# DATASET SECTION
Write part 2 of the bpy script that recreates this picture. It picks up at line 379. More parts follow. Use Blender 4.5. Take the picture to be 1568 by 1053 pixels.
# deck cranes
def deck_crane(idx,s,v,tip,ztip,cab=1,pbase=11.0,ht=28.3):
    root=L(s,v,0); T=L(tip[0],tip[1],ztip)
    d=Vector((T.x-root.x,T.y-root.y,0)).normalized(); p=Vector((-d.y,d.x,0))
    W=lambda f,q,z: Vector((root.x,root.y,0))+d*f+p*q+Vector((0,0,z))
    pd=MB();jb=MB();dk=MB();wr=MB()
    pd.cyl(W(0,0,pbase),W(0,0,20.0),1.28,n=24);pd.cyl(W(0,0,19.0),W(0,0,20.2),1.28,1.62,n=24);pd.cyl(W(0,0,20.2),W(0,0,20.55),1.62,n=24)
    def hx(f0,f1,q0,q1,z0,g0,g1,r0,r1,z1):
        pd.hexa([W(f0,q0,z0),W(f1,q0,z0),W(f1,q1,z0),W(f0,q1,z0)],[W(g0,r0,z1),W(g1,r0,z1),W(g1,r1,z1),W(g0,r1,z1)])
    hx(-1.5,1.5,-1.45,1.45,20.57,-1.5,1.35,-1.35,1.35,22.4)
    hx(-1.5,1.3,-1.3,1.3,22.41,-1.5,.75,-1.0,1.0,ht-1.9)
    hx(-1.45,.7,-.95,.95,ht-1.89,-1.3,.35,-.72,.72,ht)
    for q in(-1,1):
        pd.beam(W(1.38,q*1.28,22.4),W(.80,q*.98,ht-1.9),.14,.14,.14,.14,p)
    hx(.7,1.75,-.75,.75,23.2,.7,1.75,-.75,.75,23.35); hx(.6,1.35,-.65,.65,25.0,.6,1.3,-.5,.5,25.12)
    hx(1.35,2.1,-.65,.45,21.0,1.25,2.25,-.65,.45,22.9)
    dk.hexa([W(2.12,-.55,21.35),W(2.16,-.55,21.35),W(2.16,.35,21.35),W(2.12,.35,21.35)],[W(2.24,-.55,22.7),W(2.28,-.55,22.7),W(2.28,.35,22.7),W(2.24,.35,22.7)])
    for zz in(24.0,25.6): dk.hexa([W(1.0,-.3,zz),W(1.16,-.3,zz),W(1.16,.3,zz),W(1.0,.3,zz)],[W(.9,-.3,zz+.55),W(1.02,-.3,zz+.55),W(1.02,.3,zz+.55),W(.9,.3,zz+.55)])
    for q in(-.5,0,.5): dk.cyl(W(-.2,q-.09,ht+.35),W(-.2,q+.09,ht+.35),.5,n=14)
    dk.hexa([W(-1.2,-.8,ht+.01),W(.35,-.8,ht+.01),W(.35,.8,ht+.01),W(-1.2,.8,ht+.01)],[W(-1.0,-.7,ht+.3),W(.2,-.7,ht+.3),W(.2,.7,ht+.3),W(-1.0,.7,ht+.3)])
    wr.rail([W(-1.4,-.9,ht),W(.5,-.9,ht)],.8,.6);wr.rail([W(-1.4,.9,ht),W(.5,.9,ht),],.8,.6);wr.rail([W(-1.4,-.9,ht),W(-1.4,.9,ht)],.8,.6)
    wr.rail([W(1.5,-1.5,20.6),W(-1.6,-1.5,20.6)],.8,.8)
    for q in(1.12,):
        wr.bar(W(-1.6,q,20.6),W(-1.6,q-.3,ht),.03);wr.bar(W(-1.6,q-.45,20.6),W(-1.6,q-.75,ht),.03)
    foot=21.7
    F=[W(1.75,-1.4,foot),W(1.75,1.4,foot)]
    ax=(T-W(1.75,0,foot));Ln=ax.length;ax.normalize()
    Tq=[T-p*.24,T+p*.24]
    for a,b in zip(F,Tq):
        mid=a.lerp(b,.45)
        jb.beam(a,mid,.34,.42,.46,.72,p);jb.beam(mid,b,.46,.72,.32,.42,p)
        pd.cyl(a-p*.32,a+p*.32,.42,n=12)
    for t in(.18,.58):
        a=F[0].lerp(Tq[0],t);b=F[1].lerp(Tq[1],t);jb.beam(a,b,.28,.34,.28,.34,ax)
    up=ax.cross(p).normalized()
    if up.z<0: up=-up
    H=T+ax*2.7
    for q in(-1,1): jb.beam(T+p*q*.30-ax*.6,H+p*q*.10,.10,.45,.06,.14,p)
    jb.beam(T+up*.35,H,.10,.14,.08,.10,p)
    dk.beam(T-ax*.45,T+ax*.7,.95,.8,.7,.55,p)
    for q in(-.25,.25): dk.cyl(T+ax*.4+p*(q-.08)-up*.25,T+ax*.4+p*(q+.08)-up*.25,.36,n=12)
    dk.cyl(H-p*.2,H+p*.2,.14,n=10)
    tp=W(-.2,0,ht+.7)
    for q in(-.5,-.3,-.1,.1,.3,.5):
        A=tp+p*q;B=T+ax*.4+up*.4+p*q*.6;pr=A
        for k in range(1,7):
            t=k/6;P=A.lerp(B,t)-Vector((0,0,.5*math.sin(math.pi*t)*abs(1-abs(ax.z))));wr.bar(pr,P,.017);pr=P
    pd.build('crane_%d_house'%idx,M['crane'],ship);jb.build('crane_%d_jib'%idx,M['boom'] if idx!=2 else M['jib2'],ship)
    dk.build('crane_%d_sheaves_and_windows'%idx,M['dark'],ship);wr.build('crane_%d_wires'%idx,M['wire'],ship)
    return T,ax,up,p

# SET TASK
Transcribe the full listing above without leaving anything out.

# EXPECTED OUTPUT
Write part 2 of the bpy script that recreates this picture. It picks up at line 379. More parts follow. Use Blender 4.5. Take the picture to be 1568 by 1053 pixels.
# deck cranes
def deck_crane(idx,s,v,tip,ztip,cab=1,pbase=11.0,ht=28.3):
    root=L(s,v,0); T=L(tip[0],tip[1],ztip)
    d=Vector((T.x-root.x,T.y-root.y,0)).normalized(); p=Vector((-d.y,d.x,0))
    W=lambda f,q,z: Vector((root.x,root.y,0))+d*f+p*q+Vector((0,0,z))
    pd=MB();jb=MB();dk=MB();wr=MB()
    pd.cyl(W(0,0,pbase),W(0,0,20.0),1.28,n=24);pd.cyl(W(0,0,19.0),W(0,0,20.2),1.28,1.62,n=24);pd.cyl(W(0,0,20.2),W(0,0,20.55),1.62,n=24)
    def hx(f0,f1,q0,q1,z0,g0,g1,r0,r1,z1):
        pd.hexa([W(f0,q0,z0),W(f1,q0,z0),W(f1,q1,z0),W(f0,q1,z0)],[W(g0,r0,z1),W(g1,r0,z1),W(g1,r1,z1),W(g0,r1,z1)])
    hx(-1.5,1.5,-1.45,1.45,20.57,-1.5,1.35,-1.35,1.35,22.4)
    hx(-1.5,1.3,-1.3,1.3,22.41,-1.5,.75,-1.0,1.0,ht-1.9)
    hx(-1.45,.7,-.95,.95,ht-1.89,-1.3,.35,-.72,.72,ht)
    for q in(-1,1):
        pd.beam(W(1.38,q*1.28,22.4),W(.80,q*.98,ht-1.9),.14,.14,.14,.14,p)
    hx(.7,1.75,-.75,.75,23.2,.7,1.75,-.75,.75,23.35); hx(.6,1.35,-.65,.65,25.0,.6,1.3,-.5,.5,25.12)
    hx(1.35,2.1,-.65,.45,21.0,1.25,2.25,-.65,.45,22.9)
    dk.hexa([W(2.12,-.55,21.35),W(2.16,-.55,21.35),W(2.16,.35,21.35),W(2.12,.35,21.35)],[W(2.24,-.55,22.7),W(2.28,-.55,22.7),W(2.28,.35,22.7),W(2.24,.35,22.7)])
    for zz in(24.0,25.6): dk.hexa([W(1.0,-.3,zz),W(1.16,-.3,zz),W(1.16,.3,zz),W(1.0,.3,zz)],[W(.9,-.3,zz+.55),W(1.02,-.3,zz+.55),W(1.02,.3,zz+.55),W(.9,.3,zz+.55)])
    for q in(-.5,0,.5): dk.cyl(W(-.2,q-.09,ht+.35),W(-.2,q+.09,ht+.35),.5,n=14)
    dk.hexa([W(-1.2,-.8,ht+.01),W(.35,-.8,ht+.01),W(.35,.8,ht+.01),W(-1.2,.8,ht+.01)],[W(-1.0,-.7,ht+.3),W(.2,-.7,ht+.3),W(.2,.7,ht+.3),W(-1.0,.7,ht+.3)])
    wr.rail([W(-1.4,-.9,ht),W(.5,-.9,ht)],.8,.6);wr.rail([W(-1.4,.9,ht),W(.5,.9,ht),],.8,.6);wr.rail([W(-1.4,-.9,ht),W(-1.4,.9,ht)],.8,.6)
    wr.rail([W(1.5,-1.5,20.6),W(-1.6,-1.5,20.6)],.8,.8)
    for q in(1.12,):
        wr.bar(W(-1.6,q,20.6),W(-1.6,q-.3,ht),.03);wr.bar(W(-1.6,q-.45,20.6),W(-1.6,q-.75,ht),.03)
    foot=21.7
    F=[W(1.75,-1.4,foot),W(1.75,1.4,foot)]
    ax=(T-W(1.75,0,foot));Ln=ax.length;ax.normalize()
    Tq=[T-p*.24,T+p*.24]
    for a,b in zip(F,Tq):
        mid=a.lerp(b,.45)
        jb.beam(a,mid,.34,.42,.46,.72,p);jb.beam(mid,b,.46,.72,.32,.42,p)
        pd.cyl(a-p*.32,a+p*.32,.42,n=12)
    for t in(.18,.58):
        a=F[0].lerp(Tq[0],t);b=F[1].lerp(Tq[1],t);jb.beam(a,b,.28,.34,.28,.34,ax)
    up=ax.cross(p).normalized()
    if up.z<0: up=-up
    H=T+ax*2.7
    for q in(-1,1): jb.beam(T+p*q*.30-ax*.6,H+p*q*.10,.10,.45,.06,.14,p)
    jb.beam(T+up*.35,H,.10,.14,.08,.10,p)
    dk.beam(T-ax*.45,T+ax*.7,.95,.8,.7,.55,p)
    for q in(-.25,.25): dk.cyl(T+ax*.4+p*(q-.08)-up*.25,T+ax*.4+p*(q+.08)-up*.25,.36,n=12)
    dk.cyl(H-p*.2,H+p*.2,.14,n=10)
    tp=W(-.2,0,ht+.7)
    for q in(-.5,-.3,-.1,.1,.3,.5):
        A=tp+p*q;B=T+ax*.4+up*.4+p*q*.6;pr=A
        for k in range(1,7):
            t=k/6;P=A.lerp(B,t)-Vector((0,0,.5*math.sin(math.pi*t)*abs(1-abs(ax.z))));wr.bar(pr,P,.017);pr=P
    pd.build('crane_%d_house'%idx,M['crane'],ship);jb.build('crane_%d_jib'%idx,M['boom'] if idx!=2 else M['jib2'],ship)
    dk.build('crane_%d_sheaves_and_windows'%idx,M['dark'],ship);wr.build('crane_%d_wires'%idx,M['wire'],ship)
    return T,ax,up,p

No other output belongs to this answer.